### [The problem]
Within the material below, transcribe exactly the lines from the one holding "if k == 6: z0 = ZC+.0005" through the one holding "make_strip(FM, (u0+u1)/2+du, z-.001", keeping both ends and skipping the rest.

### [Available records]
::::
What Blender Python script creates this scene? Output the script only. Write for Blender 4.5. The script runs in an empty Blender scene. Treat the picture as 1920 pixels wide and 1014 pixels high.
::::
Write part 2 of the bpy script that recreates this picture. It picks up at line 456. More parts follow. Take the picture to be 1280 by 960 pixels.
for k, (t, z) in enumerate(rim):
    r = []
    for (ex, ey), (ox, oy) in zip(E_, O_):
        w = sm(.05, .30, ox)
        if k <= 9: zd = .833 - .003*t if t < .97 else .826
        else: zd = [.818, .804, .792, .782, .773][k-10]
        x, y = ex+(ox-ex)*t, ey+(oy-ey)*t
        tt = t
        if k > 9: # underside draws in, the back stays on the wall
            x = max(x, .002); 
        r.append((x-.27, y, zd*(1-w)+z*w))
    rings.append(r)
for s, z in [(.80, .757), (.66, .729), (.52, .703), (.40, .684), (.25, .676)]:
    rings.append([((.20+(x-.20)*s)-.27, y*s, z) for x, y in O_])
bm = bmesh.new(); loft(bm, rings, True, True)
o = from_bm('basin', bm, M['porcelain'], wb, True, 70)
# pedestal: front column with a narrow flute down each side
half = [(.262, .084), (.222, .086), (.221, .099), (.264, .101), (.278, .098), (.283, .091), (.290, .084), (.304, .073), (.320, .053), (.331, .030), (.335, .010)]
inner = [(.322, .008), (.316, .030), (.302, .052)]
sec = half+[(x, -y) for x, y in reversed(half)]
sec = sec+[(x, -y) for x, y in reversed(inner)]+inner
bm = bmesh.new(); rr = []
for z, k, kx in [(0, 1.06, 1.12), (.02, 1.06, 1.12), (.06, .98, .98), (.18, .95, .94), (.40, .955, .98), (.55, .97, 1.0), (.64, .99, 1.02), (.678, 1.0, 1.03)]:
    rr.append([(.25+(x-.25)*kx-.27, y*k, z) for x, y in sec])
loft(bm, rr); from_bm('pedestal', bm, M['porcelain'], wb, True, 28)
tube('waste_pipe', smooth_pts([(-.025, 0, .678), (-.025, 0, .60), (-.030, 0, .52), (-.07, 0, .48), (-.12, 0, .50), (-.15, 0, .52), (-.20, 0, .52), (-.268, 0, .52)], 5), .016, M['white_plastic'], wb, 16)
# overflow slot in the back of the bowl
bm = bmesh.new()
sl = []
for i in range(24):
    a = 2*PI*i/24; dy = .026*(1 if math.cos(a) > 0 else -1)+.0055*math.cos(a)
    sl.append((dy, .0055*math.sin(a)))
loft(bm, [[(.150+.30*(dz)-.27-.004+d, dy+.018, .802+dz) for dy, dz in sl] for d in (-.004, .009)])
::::
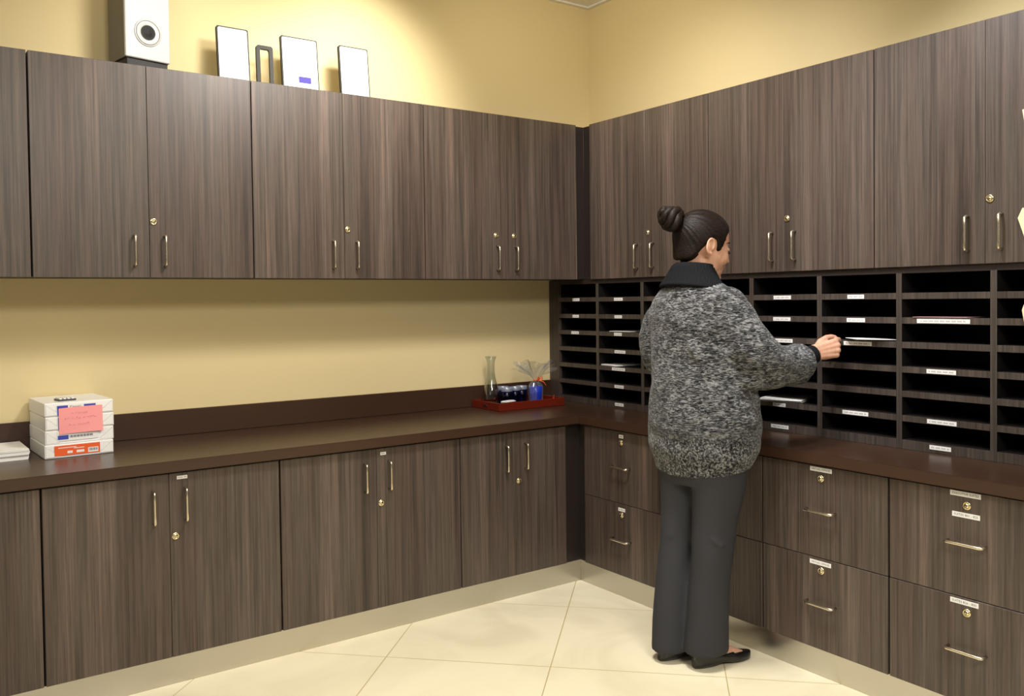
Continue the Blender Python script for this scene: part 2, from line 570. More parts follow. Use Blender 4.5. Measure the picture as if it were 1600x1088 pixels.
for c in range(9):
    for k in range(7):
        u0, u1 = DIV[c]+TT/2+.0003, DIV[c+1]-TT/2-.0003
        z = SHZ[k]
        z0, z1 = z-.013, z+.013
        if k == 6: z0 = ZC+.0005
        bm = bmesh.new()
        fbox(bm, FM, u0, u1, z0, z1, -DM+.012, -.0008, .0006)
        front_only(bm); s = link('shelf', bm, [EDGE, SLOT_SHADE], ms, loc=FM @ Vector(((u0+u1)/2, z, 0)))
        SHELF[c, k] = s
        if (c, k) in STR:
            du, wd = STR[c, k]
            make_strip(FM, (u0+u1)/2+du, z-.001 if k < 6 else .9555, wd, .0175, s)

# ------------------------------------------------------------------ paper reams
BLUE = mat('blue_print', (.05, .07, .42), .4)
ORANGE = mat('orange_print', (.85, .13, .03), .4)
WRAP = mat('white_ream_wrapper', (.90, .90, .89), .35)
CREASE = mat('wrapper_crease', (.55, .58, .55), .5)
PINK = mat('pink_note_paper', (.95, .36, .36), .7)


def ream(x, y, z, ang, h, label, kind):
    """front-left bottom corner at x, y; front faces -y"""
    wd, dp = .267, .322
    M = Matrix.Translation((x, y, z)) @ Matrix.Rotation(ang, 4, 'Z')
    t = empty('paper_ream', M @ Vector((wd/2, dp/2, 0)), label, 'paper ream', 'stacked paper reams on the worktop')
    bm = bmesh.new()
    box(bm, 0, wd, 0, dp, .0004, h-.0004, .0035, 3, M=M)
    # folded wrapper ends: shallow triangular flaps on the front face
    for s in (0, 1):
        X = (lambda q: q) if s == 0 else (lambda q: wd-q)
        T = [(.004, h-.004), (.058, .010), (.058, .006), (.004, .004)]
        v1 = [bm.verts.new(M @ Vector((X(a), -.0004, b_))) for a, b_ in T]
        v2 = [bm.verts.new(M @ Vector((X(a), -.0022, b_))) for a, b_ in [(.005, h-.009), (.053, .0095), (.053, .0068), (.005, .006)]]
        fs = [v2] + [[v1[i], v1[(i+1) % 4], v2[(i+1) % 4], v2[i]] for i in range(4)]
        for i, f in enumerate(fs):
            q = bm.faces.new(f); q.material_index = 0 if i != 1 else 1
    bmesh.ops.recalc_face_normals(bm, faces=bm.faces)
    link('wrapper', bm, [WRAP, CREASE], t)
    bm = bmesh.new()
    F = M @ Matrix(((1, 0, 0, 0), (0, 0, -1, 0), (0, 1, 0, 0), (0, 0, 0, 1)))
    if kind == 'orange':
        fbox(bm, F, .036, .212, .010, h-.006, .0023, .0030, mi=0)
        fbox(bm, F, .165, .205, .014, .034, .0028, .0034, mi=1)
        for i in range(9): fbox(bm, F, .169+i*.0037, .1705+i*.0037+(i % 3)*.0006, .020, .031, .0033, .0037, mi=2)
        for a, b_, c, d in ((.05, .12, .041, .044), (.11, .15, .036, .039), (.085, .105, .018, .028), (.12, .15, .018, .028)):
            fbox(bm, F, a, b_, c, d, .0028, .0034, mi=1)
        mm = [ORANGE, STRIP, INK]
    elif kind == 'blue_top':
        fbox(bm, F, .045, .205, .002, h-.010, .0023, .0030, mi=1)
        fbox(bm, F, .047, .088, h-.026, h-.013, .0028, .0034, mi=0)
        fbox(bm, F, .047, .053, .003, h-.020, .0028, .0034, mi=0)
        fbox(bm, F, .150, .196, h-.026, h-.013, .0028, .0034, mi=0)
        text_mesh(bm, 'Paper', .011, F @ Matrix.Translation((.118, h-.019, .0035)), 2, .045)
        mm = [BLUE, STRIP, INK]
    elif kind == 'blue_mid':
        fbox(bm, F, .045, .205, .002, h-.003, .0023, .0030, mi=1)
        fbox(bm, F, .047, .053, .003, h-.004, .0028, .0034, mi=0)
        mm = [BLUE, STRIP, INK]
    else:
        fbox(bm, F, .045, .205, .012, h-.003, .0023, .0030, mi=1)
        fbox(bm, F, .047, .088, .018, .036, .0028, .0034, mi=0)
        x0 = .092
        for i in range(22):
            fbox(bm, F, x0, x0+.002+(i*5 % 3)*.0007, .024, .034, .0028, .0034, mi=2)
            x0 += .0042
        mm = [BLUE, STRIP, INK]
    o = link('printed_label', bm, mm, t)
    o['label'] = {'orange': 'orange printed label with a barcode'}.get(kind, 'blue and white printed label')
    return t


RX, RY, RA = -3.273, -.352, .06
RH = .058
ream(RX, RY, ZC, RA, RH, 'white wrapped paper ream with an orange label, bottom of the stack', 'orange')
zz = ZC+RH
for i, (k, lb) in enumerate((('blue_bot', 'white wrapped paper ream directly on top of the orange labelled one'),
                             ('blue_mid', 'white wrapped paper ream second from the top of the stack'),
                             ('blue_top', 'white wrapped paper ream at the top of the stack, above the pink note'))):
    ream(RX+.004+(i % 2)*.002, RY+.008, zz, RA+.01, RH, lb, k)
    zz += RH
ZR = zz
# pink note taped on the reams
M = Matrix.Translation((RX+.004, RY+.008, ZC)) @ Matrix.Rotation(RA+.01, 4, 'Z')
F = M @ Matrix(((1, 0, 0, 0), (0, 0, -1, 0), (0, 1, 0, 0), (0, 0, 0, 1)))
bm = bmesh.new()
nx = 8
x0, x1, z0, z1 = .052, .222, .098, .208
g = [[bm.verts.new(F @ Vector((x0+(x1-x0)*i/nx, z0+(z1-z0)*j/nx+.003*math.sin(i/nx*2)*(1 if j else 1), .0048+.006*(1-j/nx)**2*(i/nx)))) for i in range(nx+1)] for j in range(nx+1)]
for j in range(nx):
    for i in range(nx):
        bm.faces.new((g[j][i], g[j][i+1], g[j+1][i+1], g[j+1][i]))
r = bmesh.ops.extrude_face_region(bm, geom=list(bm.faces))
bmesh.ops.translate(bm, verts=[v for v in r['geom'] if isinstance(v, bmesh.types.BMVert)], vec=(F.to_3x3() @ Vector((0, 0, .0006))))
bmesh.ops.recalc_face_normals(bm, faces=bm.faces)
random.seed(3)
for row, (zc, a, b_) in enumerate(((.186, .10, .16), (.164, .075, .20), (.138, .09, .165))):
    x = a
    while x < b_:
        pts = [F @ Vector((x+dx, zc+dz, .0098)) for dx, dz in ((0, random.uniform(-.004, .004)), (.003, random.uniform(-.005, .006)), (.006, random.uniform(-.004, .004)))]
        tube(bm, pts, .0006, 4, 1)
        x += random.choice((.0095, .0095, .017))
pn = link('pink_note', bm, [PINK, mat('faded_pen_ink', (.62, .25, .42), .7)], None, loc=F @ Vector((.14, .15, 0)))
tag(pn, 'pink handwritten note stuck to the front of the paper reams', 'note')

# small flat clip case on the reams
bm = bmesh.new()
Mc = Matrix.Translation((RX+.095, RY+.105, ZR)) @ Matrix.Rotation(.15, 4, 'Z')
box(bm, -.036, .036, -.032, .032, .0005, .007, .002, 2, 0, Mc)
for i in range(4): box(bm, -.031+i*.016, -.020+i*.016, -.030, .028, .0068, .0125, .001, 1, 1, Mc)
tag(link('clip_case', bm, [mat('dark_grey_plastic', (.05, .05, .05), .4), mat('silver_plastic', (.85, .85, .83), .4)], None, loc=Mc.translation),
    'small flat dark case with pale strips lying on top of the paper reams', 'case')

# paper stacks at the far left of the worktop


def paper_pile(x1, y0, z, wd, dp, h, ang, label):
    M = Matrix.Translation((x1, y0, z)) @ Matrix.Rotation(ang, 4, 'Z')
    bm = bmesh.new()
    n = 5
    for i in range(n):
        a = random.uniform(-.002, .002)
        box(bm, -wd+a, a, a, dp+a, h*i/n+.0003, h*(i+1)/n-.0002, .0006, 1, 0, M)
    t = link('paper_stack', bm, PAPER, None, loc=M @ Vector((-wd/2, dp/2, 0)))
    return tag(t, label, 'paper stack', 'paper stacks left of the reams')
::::
### [Complete response]
        if k == 6: z0 = ZC+.0005
        bm = bmesh.new()
        fbox(bm, FM, u0, u1, z0, z1, -DM+.012, -.0008, .0006)
        front_only(bm); s = link('shelf', bm, [EDGE, SLOT_SHADE], ms, loc=FM @ Vector(((u0+u1)/2, z, 0)))
        SHELF[c, k] = s
        if (c, k) in STR:
            du, wd = STR[c, k]
            make_strip(FM, (u0+u1)/2+du, z-.001 if k < 6 else .9555, wd, .0175, s)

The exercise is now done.